__Information provided__:

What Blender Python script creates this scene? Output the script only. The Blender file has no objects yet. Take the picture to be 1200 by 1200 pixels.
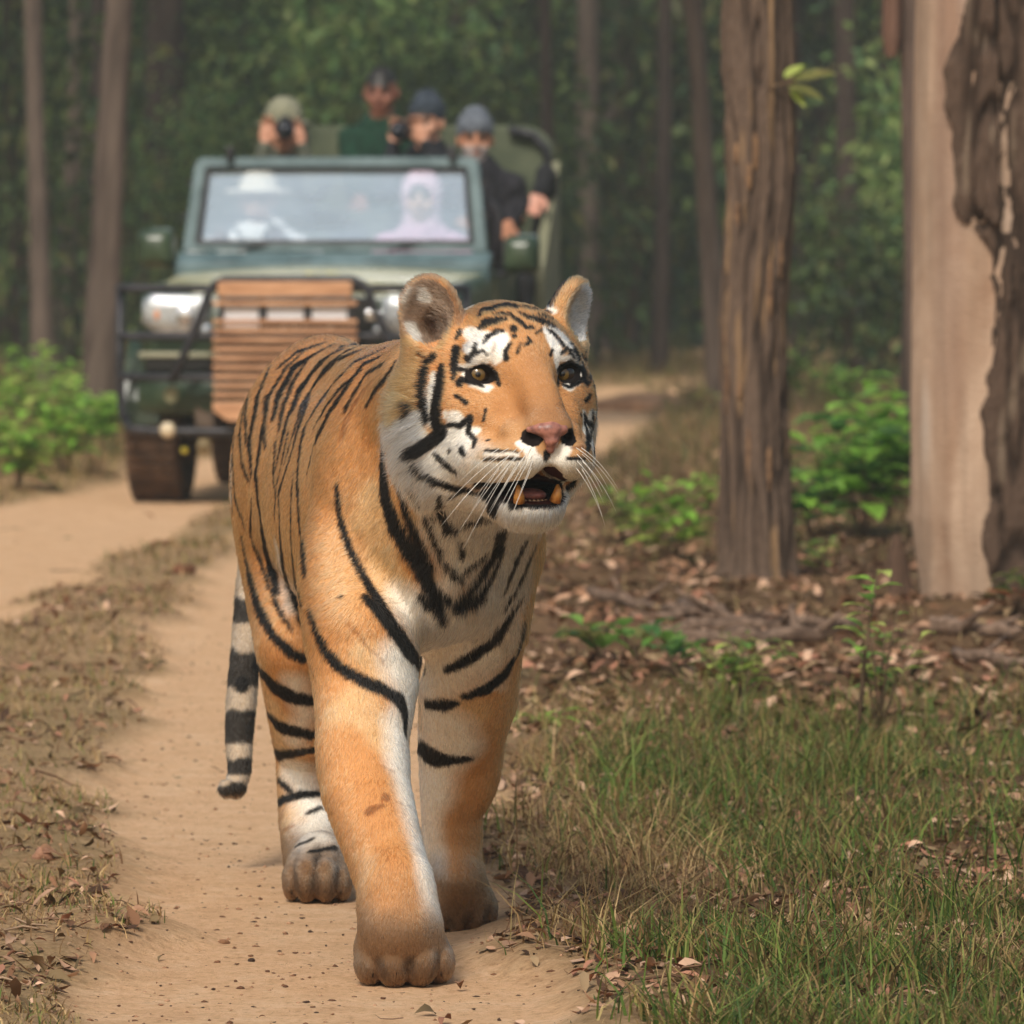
import bpy, math, random, time
import numpy as np
from mathutils import Vector, Matrix
from mathutils.bvhtree import BVHTree

random.seed(7); RNG = np.random.default_rng(7)
S = bpy.context.scene
COL = S.collection
R = math.radians

# ------------------------------------------------------------------ camera, sky, sun, exposure
CAM_H = 1.14
FPX = 7300.0                                    # focal length in pixels of the 1200 px photograph
PITCH = math.atan((600 - 293) / FPX)            # camera looks a little down; the horizon is at y = 293
cam_data = bpy.data.cameras.new('camera'); cam = bpy.data.objects.new('camera', cam_data); COL.objects.link(cam)
cam_data.sensor_width = 36; cam_data.lens = FPX / 1200 * 36
cam_data.clip_start = 0.5; cam_data.clip_end = 1000
cam.location = (0, 0, CAM_H); cam.rotation_euler = (R(90) - PITCH, 0, 0)
cam_data.dof.use_dof = True; cam_data.dof.focus_distance = 9.62; cam_data.dof.aperture_fstop = 10.4
S.camera = cam

world = bpy.data.worlds.new('World'); S.world = world; world.use_nodes = True
wn = world.node_tree; wbg = wn.nodes['Background']
sky = wn.nodes.new('ShaderNodeTexSky'); sky.sky_type = 'NISHITA'; sky.sun_disc = False
SUN_EL, SUN_AZ = R(46), R(196)                  # soft light from behind the camera
sky.sun_elevation = SUN_EL; sky.sun_rotation = SUN_AZ
sky.air_density = 1.6; sky.dust_density = 4.0; sky.ozone_density = 1.0
wn.links.new(sky.outputs[0], wbg.inputs[0]); wbg.inputs[1].default_value = 0.082
sun_d = bpy.data.lights.new('sun', 'SUN'); sun = bpy.data.objects.new('sun', sun_d); COL.objects.link(sun)
sun_d.energy = 2.0; sun_d.angle = R(12); sun_d.color = (1.0, 0.95, 0.87)
_sd = Vector((math.sin(SUN_AZ) * math.cos(SUN_EL), math.cos(SUN_AZ) * math.cos(SUN_EL), math.sin(SUN_EL)))
sun.rotation_euler = _sd.to_track_quat('Z', 'Y').to_euler()

S.view_settings.view_transform = 'Standard'; S.view_settings.look = 'None'
S.view_settings.exposure = 0.56; S.view_settings.gamma = 1.0; S.view_settings.use_curve_mapping = False
S.render.engine = 'CYCLES'
S.cycles.use_denoising = True
S.cycles.max_bounces = 6; S.cycles.diffuse_bounces = 3; S.cycles.glossy_bounces = 3
S.cycles.transmission_bounces = 4; S.cycles.transparent_max_bounces = 8
S.cycles.caustics_reflective = False; S.cycles.caustics_refractive = False
S.cycles.sample_clamp_indirect = 4.0

# ------------------------------------------------------------------ measuring helpers
_cp, _sp = math.cos(PITCH), math.sin(PITCH)
def at(px, py, d):
    """the point of the place that stands at distance d (metres along y) on the sight line measured at (px, py)"""
    x = (px - 600) / FPX; z = -(py - 600) / FPX
    y2 = _cp + z * _sp; z2 = -_sp + z * _cp
    s = d / y2
    return np.array((x * s, d, CAM_H + z2 * s))
def on_ground(px, py):
    x = (px - 600) / FPX; z = -(py - 600) / FPX
    y2 = _cp + z * _sp; z2 = -_sp + z * _cp
    s = -CAM_H / z2
    return np.array((x * s, y2 * s, 0.0))
def mpp(d):                                     # metres per photo pixel at distance d
    return d / FPX

# ------------------------------------------------------------------ object helpers
def tag(o, label=None, cat=None, group=None, kind=None):
    if label: o['label'] = label
    if cat: o['category'] = cat
    if group: o['group'] = group
    if kind: o['kind'] = kind
    return o
def empty(name, loc=(0, 0, 0), rz=0):
    o = bpy.data.objects.new(name, None); COL.objects.link(o)
    o.location = loc; o.rotation_euler = (0, 0, rz); o.empty_display_size = 0.1
    return o
def link(name, me, mat=None, parent=None, smooth=True):
    o = bpy.data.objects.new(name, me); COL.objects.link(o)
    if mat is not None and not me.materials: me.materials.append(mat)
    if smooth and isinstance(me, bpy.types.Mesh) and len(me.polygons):
        me.polygons.foreach_set('use_smooth', np.ones(len(me.polygons), bool))
    if parent is not None:
        o.parent = parent
    return o
def np_mesh(name, verts, faces):
    """verts (n,3); faces (m,3) or (m,4) int array"""
    me = bpy.data.meshes.new(name)
    verts = np.asarray(verts, np.float32); faces = np.asarray(faces, np.int32)
    me.vertices.add(len(verts)); me.vertices.foreach_set('co', verts.ravel())
    k = faces.shape[1]
    me.loops.add(faces.size); me.loops.foreach_set('vertex_index', faces.ravel())
    me.polygons.add(len(faces))
    me.polygons.foreach_set('loop_start', np.arange(0, faces.size, k, dtype=np.int32))
    me.polygons.foreach_set('loop_total', np.full(len(faces), k, np.int32))
    me.update(calc_edges=True)
    return me
def vcol(me, cols, name='Col'):
    a = me.color_attributes.new(name, 'FLOAT_COLOR', 'POINT')
    c = np.ones((len(me.vertices), 4), np.float32); c[:, :3] = cols
    a.data.foreach_set('color', c.ravel())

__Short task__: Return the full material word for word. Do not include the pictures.

__Result below__:
What Blender Python script creates this scene? Output the script only. The Blender file has no objects yet. Take the picture to be 1200 by 1200 pixels.
import bpy, math, random, time
import numpy as np
from mathutils import Vector, Matrix
from mathutils.bvhtree import BVHTree

random.seed(7); RNG = np.random.default_rng(7)
S = bpy.context.scene
COL = S.collection
R = math.radians

# ------------------------------------------------------------------ camera, sky, sun, exposure
CAM_H = 1.14
FPX = 7300.0                                    # focal length in pixels of the 1200 px photograph
PITCH = math.atan((600 - 293) / FPX)            # camera looks a little down; the horizon is at y = 293
cam_data = bpy.data.cameras.new('camera'); cam = bpy.data.objects.new('camera', cam_data); COL.objects.link(cam)
cam_data.sensor_width = 36; cam_data.lens = FPX / 1200 * 36
cam_data.clip_start = 0.5; cam_data.clip_end = 1000
cam.location = (0, 0, CAM_H); cam.rotation_euler = (R(90) - PITCH, 0, 0)
cam_data.dof.use_dof = True; cam_data.dof.focus_distance = 9.62; cam_data.dof.aperture_fstop = 10.4
S.camera = cam

world = bpy.data.worlds.new('World'); S.world = world; world.use_nodes = True
wn = world.node_tree; wbg = wn.nodes['Background']
sky = wn.nodes.new('ShaderNodeTexSky'); sky.sky_type = 'NISHITA'; sky.sun_disc = False
SUN_EL, SUN_AZ = R(46), R(196)                  # soft light from behind the camera
sky.sun_elevation = SUN_EL; sky.sun_rotation = SUN_AZ
sky.air_density = 1.6; sky.dust_density = 4.0; sky.ozone_density = 1.0
wn.links.new(sky.outputs[0], wbg.inputs[0]); wbg.inputs[1].default_value = 0.082
sun_d = bpy.data.lights.new('sun', 'SUN'); sun = bpy.data.objects.new('sun', sun_d); COL.objects.link(sun)
sun_d.energy = 2.0; sun_d.angle = R(12); sun_d.color = (1.0, 0.95, 0.87)
_sd = Vector((math.sin(SUN_AZ) * math.cos(SUN_EL), math.cos(SUN_AZ) * math.cos(SUN_EL), math.sin(SUN_EL)))
sun.rotation_euler = _sd.to_track_quat('Z', 'Y').to_euler()

S.view_settings.view_transform = 'Standard'; S.view_settings.look = 'None'
S.view_settings.exposure = 0.56; S.view_settings.gamma = 1.0; S.view_settings.use_curve_mapping = False
S.render.engine = 'CYCLES'
S.cycles.use_denoising = True
S.cycles.max_bounces = 6; S.cycles.diffuse_bounces = 3; S.cycles.glossy_bounces = 3
S.cycles.transmission_bounces = 4; S.cycles.transparent_max_bounces = 8
S.cycles.caustics_reflective = False; S.cycles.caustics_refractive = False
S.cycles.sample_clamp_indirect = 4.0

# ------------------------------------------------------------------ measuring helpers
_cp, _sp = math.cos(PITCH), math.sin(PITCH)
def at(px, py, d):
    """the point of the place that stands at distance d (metres along y) on the sight line measured at (px, py)"""
    x = (px - 600) / FPX; z = -(py - 600) / FPX
    y2 = _cp + z * _sp; z2 = -_sp + z * _cp
    s = d / y2
    return np.array((x * s, d, CAM_H + z2 * s))
def on_ground(px, py):
    x = (px - 600) / FPX; z = -(py - 600) / FPX
    y2 = _cp + z * _sp; z2 = -_sp + z * _cp
    s = -CAM_H / z2
    return np.array((x * s, y2 * s, 0.0))
def mpp(d):                                     # metres per photo pixel at distance d
    return d / FPX

# ------------------------------------------------------------------ object helpers
def tag(o, label=None, cat=None, group=None, kind=None):
    if label: o['label'] = label
    if cat: o['category'] = cat
    if group: o['group'] = group
    if kind: o['kind'] = kind
    return o
def empty(name, loc=(0, 0, 0), rz=0):
    o = bpy.data.objects.new(name, None); COL.objects.link(o)
    o.location = loc; o.rotation_euler = (0, 0, rz); o.empty_display_size = 0.1
    return o
def link(name, me, mat=None, parent=None, smooth=True):
    o = bpy.data.objects.new(name, me); COL.objects.link(o)
    if mat is not None and not me.materials: me.materials.append(mat)
    if smooth and isinstance(me, bpy.types.Mesh) and len(me.polygons):
        me.polygons.foreach_set('use_smooth', np.ones(len(me.polygons), bool))
    if parent is not None:
        o.parent = parent
    return o
def np_mesh(name, verts, faces):
    """verts (n,3); faces (m,3) or (m,4) int array"""
    me = bpy.data.meshes.new(name)
    verts = np.asarray(verts, np.float32); faces = np.asarray(faces, np.int32)
    me.vertices.add(len(verts)); me.vertices.foreach_set('co', verts.ravel())
    k = faces.shape[1]
    me.loops.add(faces.size); me.loops.foreach_set('vertex_index', faces.ravel())
    me.polygons.add(len(faces))
    me.polygons.foreach_set('loop_start', np.arange(0, faces.size, k, dtype=np.int32))
    me.polygons.foreach_set('loop_total', np.full(len(faces), k, np.int32))
    me.update(calc_edges=True)
    return me
def vcol(me, cols, name='Col'):
    a = me.color_attributes.new(name, 'FLOAT_COLOR', 'POINT')
    c = np.ones((len(me.vertices), 4), np.float32); c[:, :3] = cols
    a.data.foreach_set('color', c.ravel())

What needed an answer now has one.